* Challenge *
Word for word, print each line of the listing below; pictures stay out.

════

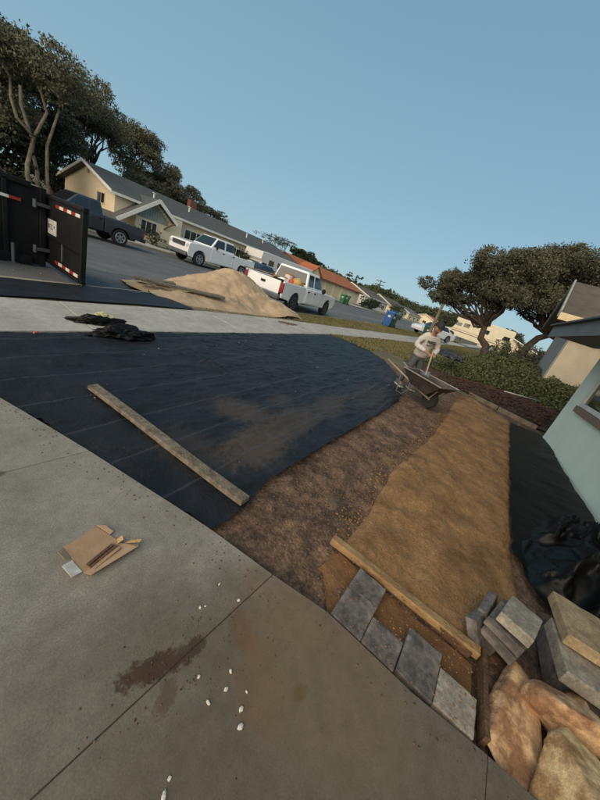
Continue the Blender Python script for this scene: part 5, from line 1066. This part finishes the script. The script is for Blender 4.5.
for s in (-1, 1):
    ax = (-0.03 if s > 0 else -0.10, s * 0.13)
    sh = MB().prism([(ax[0] - 0.08, 0.025), (ax[0] + 0.19, 0.025), (ax[0] + 0.20, 0.055), (ax[0] + 0.12, 0.085), (ax[0] + 0.04, 0.13), (ax[0] - 0.07, 0.13)], 'y', ax[1] - 0.045, ax[1] + 0.045).build('shoe', m_shoe, PR, bevel=0.02)
    MB().prism([(ax[0] - 0.085, 0.0), (ax[0] + 0.20, 0.0), (ax[0] + 0.205, 0.028), (ax[0] - 0.085, 0.028)], 'y', ax[1] - 0.048, ax[1] + 0.048).build('sole', m_sole, sh, bevel=0.006)
# chest print: block letters over a swoosh, on the front of the sweatshirt
def chest(y, z, o=0.0):   # follows the round of the chest
    xx = 0.085 + 0.133 * math.sqrt(max(0, 1 - (y / 0.19) ** 2)) + 0.0 ; return (xx + o + (1.10 - z) * -0.25, y, z)
def print_poly(mb, pts):
    n = len(pts); vs = [chest(p[0], p[1], 0.004) for p in pts] + [chest(p[0], p[1], 0.012) for p in pts]
    mb.add(vs, [tuple(range(n)), tuple(range(2 * n - 1, n - 1, -1))] + [(i, (i + 1) % n, (i + 1) % n + n, i + n) for i in range(n)])
pk = MB(); H_ = 0.055; Z0 = 1.075
def stroke(y0, z0, y1, z1, w=0.012):
    d = Vector((y1 - y0, z1 - z0)).normalized(); nn = Vector((-d.y, d.x)) * w / 2; print_poly(pk, [(y0 - nn.x, z0 - nn.y), (y1 - nn.x, z1 - nn.y), (y1 + nn.x, z1 + nn.y), (y0 + nn.x, z0 + nn.y)])
y = 0.085   # reading left to right for someone facing him: +y is his left = viewer's right, so letters run from -y to +y
def letter(ch, y0, w=0.036):
    t_, b_2 = Z0 + H_, Z0
    S_ = {'N': [(0, 0, 0, 1), (0, 1, 1, 0), (1, 0, 1, 1)], 'I': [(0.5, 0, 0.5, 1)], 'K': [(0, 0, 0, 1), (0, 0.45, 1, 1), (0.2, 0.5, 1, 0)], 'E': [(0, 0, 0, 1), (0, 1, 1, 1), (0, 0.5, 0.85, 0.5), (0, 0, 1, 0)]}[ch]
    for (a, b, c, d) in S_: stroke(y0 + a * w, b_2 + b * H_, y0 + c * w, b_2 + d * H_)
for ch, y0 in zip('NIKE', (-0.092, -0.050, -0.012, 0.036)): letter(ch, y0)
sw_pts = [(-0.10, 1.045), (-0.075, 1.02), (-0.045, 1.012), (0.10, 1.062), (-0.04, 1.030), (-0.065, 1.033)]
print_poly(pk, sw_pts); pk.build('chest_print', mat('print_black', (0.02, 0.02, 0.022), 0.8), PR)

# the tool in his hands, blade down in the tray
def w2(p): return Matrix.Translation(PR.location) @ Matrix.Rotation(PR.rotation_euler.z, 4, 'Z') @ Vector(p)
hand = w2((0.40, 0.0, 0.885)); tip = Vector((6.12, 1.08, 0.45)); topp = hand + (hand - tip).normalized() * 0.14
SH = thing('shovel', 'pale-handled spade held by the man, its blade down in the wheelbarrow', 'shovel', tip); MB().tube([topp - tip, (hand - tip) * 0.12], 0.015, 8).build('handle', m_hand, SH)
dv = (hand - tip).normalized(); bl = MB(); bl.bar((0, 0, 0), (hand - tip) * 0.28, 0.15, 0.01, up=(1, 0, 0)); bl.build('blade', m_bump, SH, bevel=0.003)

# ------------------------------------------------------------------ plants
rg = np.random.RandomState(21)
# grass: parkway strip and the lawn patch past the fabric
def blades(name, n, fx, h, label, zf, m=l_grass):
    P = fx(n); n = len(P); a = rg.rand(n) * 6.28; w = 0.006 + 0.006 * rg.rand(n); hh = h * (0.5 + rg.rand(n)); lean = rg.normal(0, 0.5, (n, 2)) * hh[:, None]
    z = zf(P[:, 0], P[:, 1]); D = np.stack([np.cos(a), np.sin(a)], 1) * (w * (1 + P[:, 0] * 0.10))[:, None]
    V = np.stack([np.column_stack([P - D, z]), np.column_stack([P + D, z]), np.column_stack([P + lean, z + hh])], 1).reshape(-1, 3)
    return tag(fast_mesh(name, V, np.arange(3 * n).reshape(n, 3), m), label, 'grass', kind='stuff')
def strip_pts(n):
    x = 8.9 + 44 * rg.rand(n) ** 1.7; t = rg.rand(n); a = interp(off(SW_F, 0.02), x); c = interp(off(KERB, -0.14), x); y = a + (c - a) * t; keep = fbm(x, y, 0.9, 4) + 0.12 * sst((x - 10) / 4) > -0.06
    return np.stack([x, y], 1)[keep]
blades('parkway_grass', 90000, strip_pts, 0.045, 'patchy grass on the parkway strip beside the white pickup', lambda x, y: 0 * x - 0.01)
def lawn_pts(n):
    x = 8.9 + 30 * rg.rand(n) ** 1.5; y = 1.0 + 4.2 * rg.rand(n); lim = 4.95 - 1.1 * sst((x - 9.0) / 0.5) - (x - 9.4) * 0.75; low = np.maximum(lim, np.where(x < 13, 2.4, 0.8))
    keep = (y > low + 0.25 * fbm(x, y, 2, 3)) & (y < interp(SW_N, x) - 0.03) & (fbm(x, y, 1.1, 4) + 0.25 * sst((x - 10) / 2.5) > -0.02); return np.stack([x, y], 1)[keep]
blades('lawn_grass', 110000, lawn_pts, 0.06, 'rough lawn behind the man, left of the green shrubs', lambda x, y: ground_z(x, y) + 0.0)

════

* Answer for the task *
Continue the Blender Python script for this scene: part 5, from line 1066. This part finishes the script. The script is for Blender 4.5.
for s in (-1, 1):
    ax = (-0.03 if s > 0 else -0.10, s * 0.13)
    sh = MB().prism([(ax[0] - 0.08, 0.025), (ax[0] + 0.19, 0.025), (ax[0] + 0.20, 0.055), (ax[0] + 0.12, 0.085), (ax[0] + 0.04, 0.13), (ax[0] - 0.07, 0.13)], 'y', ax[1] - 0.045, ax[1] + 0.045).build('shoe', m_shoe, PR, bevel=0.02)
    MB().prism([(ax[0] - 0.085, 0.0), (ax[0] + 0.20, 0.0), (ax[0] + 0.205, 0.028), (ax[0] - 0.085, 0.028)], 'y', ax[1] - 0.048, ax[1] + 0.048).build('sole', m_sole, sh, bevel=0.006)
# chest print: block letters over a swoosh, on the front of the sweatshirt
def chest(y, z, o=0.0):   # follows the round of the chest
    xx = 0.085 + 0.133 * math.sqrt(max(0, 1 - (y / 0.19) ** 2)) + 0.0 ; return (xx + o + (1.10 - z) * -0.25, y, z)
def print_poly(mb, pts):
    n = len(pts); vs = [chest(p[0], p[1], 0.004) for p in pts] + [chest(p[0], p[1], 0.012) for p in pts]
    mb.add(vs, [tuple(range(n)), tuple(range(2 * n - 1, n - 1, -1))] + [(i, (i + 1) % n, (i + 1) % n + n, i + n) for i in range(n)])
pk = MB(); H_ = 0.055; Z0 = 1.075
def stroke(y0, z0, y1, z1, w=0.012):
    d = Vector((y1 - y0, z1 - z0)).normalized(); nn = Vector((-d.y, d.x)) * w / 2; print_poly(pk, [(y0 - nn.x, z0 - nn.y), (y1 - nn.x, z1 - nn.y), (y1 + nn.x, z1 + nn.y), (y0 + nn.x, z0 + nn.y)])
y = 0.085   # reading left to right for someone facing him: +y is his left = viewer's right, so letters run from -y to +y
def letter(ch, y0, w=0.036):
    t_, b_2 = Z0 + H_, Z0
    S_ = {'N': [(0, 0, 0, 1), (0, 1, 1, 0), (1, 0, 1, 1)], 'I': [(0.5, 0, 0.5, 1)], 'K': [(0, 0, 0, 1), (0, 0.45, 1, 1), (0.2, 0.5, 1, 0)], 'E': [(0, 0, 0, 1), (0, 1, 1, 1), (0, 0.5, 0.85, 0.5), (0, 0, 1, 0)]}[ch]
    for (a, b, c, d) in S_: stroke(y0 + a * w, b_2 + b * H_, y0 + c * w, b_2 + d * H_)
for ch, y0 in zip('NIKE', (-0.092, -0.050, -0.012, 0.036)): letter(ch, y0)
sw_pts = [(-0.10, 1.045), (-0.075, 1.02), (-0.045, 1.012), (0.10, 1.062), (-0.04, 1.030), (-0.065, 1.033)]
print_poly(pk, sw_pts); pk.build('chest_print', mat('print_black', (0.02, 0.02, 0.022), 0.8), PR)

# the tool in his hands, blade down in the tray
def w2(p): return Matrix.Translation(PR.location) @ Matrix.Rotation(PR.rotation_euler.z, 4, 'Z') @ Vector(p)
hand = w2((0.40, 0.0, 0.885)); tip = Vector((6.12, 1.08, 0.45)); topp = hand + (hand - tip).normalized() * 0.14
SH = thing('shovel', 'pale-handled spade held by the man, its blade down in the wheelbarrow', 'shovel', tip); MB().tube([topp - tip, (hand - tip) * 0.12], 0.015, 8).build('handle', m_hand, SH)
dv = (hand - tip).normalized(); bl = MB(); bl.bar((0, 0, 0), (hand - tip) * 0.28, 0.15, 0.01, up=(1, 0, 0)); bl.build('blade', m_bump, SH, bevel=0.003)

# ------------------------------------------------------------------ plants
rg = np.random.RandomState(21)
# grass: parkway strip and the lawn patch past the fabric
def blades(name, n, fx, h, label, zf, m=l_grass):
    P = fx(n); n = len(P); a = rg.rand(n) * 6.28; w = 0.006 + 0.006 * rg.rand(n); hh = h * (0.5 + rg.rand(n)); lean = rg.normal(0, 0.5, (n, 2)) * hh[:, None]
    z = zf(P[:, 0], P[:, 1]); D = np.stack([np.cos(a), np.sin(a)], 1) * (w * (1 + P[:, 0] * 0.10))[:, None]
    V = np.stack([np.column_stack([P - D, z]), np.column_stack([P + D, z]), np.column_stack([P + lean, z + hh])], 1).reshape(-1, 3)
    return tag(fast_mesh(name, V, np.arange(3 * n).reshape(n, 3), m), label, 'grass', kind='stuff')
def strip_pts(n):
    x = 8.9 + 44 * rg.rand(n) ** 1.7; t = rg.rand(n); a = interp(off(SW_F, 0.02), x); c = interp(off(KERB, -0.14), x); y = a + (c - a) * t; keep = fbm(x, y, 0.9, 4) + 0.12 * sst((x - 10) / 4) > -0.06
    return np.stack([x, y], 1)[keep]
blades('parkway_grass', 90000, strip_pts, 0.045, 'patchy grass on the parkway strip beside the white pickup', lambda x, y: 0 * x - 0.01)
def lawn_pts(n):
    x = 8.9 + 30 * rg.rand(n) ** 1.5; y = 1.0 + 4.2 * rg.rand(n); lim = 4.95 - 1.1 * sst((x - 9.0) / 0.5) - (x - 9.4) * 0.75; low = np.maximum(lim, np.where(x < 13, 2.4, 0.8))
    keep = (y > low + 0.25 * fbm(x, y, 2, 3)) & (y < interp(SW_N, x) - 0.03) & (fbm(x, y, 1.1, 4) + 0.25 * sst((x - 10) / 2.5) > -0.02); return np.stack([x, y], 1)[keep]
blades('lawn_grass', 110000, lawn_pts, 0.06, 'rough lawn behind the man, left of the green shrubs', lambda x, y: ground_z(x, y) + 0.0)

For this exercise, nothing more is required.